# [WHAT YOU HAVE TO DO]
Where a line contains the word "part", copy that line.

# [DATA SECTION]
•••

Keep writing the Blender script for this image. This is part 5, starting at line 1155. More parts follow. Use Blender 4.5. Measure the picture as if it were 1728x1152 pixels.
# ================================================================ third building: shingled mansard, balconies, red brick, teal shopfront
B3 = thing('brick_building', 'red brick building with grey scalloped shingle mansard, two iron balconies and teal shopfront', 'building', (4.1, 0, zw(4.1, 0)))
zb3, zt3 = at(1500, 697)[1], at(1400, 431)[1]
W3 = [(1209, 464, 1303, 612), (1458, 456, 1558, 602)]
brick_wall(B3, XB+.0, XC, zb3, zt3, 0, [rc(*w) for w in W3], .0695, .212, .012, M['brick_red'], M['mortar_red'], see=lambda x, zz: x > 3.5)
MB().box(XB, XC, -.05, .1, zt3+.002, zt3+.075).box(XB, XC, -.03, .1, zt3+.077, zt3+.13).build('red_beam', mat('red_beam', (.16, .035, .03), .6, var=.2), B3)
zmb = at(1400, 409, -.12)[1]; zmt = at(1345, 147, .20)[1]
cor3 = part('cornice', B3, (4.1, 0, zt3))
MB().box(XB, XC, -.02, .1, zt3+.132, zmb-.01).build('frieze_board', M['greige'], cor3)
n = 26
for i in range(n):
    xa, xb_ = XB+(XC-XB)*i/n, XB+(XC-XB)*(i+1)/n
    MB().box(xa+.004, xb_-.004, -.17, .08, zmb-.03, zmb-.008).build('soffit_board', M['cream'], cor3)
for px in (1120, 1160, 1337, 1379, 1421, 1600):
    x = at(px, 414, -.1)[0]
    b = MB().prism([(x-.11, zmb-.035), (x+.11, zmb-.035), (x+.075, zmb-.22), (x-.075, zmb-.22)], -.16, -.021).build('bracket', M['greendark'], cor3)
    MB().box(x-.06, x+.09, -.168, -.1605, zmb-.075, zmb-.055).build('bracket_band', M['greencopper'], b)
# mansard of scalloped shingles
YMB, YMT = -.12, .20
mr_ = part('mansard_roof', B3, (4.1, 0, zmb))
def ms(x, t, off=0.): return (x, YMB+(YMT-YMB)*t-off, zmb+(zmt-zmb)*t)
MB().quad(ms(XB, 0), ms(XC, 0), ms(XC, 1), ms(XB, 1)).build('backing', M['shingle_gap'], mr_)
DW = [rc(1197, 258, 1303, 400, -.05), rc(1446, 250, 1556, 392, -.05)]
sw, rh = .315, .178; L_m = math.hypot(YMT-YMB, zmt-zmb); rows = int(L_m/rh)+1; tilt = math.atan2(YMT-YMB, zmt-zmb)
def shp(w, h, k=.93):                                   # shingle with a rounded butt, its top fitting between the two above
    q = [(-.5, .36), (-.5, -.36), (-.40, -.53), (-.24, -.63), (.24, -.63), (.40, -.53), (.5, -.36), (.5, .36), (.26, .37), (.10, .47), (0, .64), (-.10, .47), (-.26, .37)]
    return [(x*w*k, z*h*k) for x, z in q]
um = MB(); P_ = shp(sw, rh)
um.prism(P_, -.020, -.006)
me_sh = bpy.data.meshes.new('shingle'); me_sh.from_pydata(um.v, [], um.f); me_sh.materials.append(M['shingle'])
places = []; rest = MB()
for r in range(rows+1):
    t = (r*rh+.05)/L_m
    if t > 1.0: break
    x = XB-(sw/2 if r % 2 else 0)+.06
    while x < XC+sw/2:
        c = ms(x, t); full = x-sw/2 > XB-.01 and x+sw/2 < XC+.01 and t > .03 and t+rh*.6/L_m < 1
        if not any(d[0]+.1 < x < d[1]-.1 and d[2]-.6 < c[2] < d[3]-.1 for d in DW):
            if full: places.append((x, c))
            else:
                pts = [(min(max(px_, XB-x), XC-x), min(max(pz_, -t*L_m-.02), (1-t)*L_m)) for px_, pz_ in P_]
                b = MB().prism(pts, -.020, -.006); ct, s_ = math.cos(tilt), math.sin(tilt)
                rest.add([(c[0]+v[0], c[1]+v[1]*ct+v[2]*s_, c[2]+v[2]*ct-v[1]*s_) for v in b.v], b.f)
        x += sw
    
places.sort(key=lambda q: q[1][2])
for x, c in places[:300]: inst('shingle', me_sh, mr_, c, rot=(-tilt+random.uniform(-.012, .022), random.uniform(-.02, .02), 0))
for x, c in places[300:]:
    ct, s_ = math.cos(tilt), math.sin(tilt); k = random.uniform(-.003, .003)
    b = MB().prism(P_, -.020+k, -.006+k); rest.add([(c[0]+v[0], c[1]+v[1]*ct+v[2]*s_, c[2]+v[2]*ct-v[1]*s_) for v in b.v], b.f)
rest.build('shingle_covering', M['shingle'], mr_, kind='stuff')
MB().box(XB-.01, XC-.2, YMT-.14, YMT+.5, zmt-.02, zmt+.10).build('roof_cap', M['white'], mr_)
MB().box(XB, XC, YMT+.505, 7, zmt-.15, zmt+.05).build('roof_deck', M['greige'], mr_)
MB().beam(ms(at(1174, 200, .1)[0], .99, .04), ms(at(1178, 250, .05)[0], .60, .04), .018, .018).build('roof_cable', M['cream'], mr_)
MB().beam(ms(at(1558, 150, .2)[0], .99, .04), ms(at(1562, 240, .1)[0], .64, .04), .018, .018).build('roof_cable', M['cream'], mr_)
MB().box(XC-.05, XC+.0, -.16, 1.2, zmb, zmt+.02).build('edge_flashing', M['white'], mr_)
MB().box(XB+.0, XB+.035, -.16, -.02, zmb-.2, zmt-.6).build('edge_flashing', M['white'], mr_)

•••

# [CORRECT OUTPUT]
Keep writing the Blender script for this image. This is part 5, starting at line 1155. More parts follow. Use Blender 4.5. Measure the picture as if it were 1728x1152 pixels.
cor3 = part('cornice', B3, (4.1, 0, zt3))
mr_ = part('mansard_roof', B3, (4.1, 0, zmb))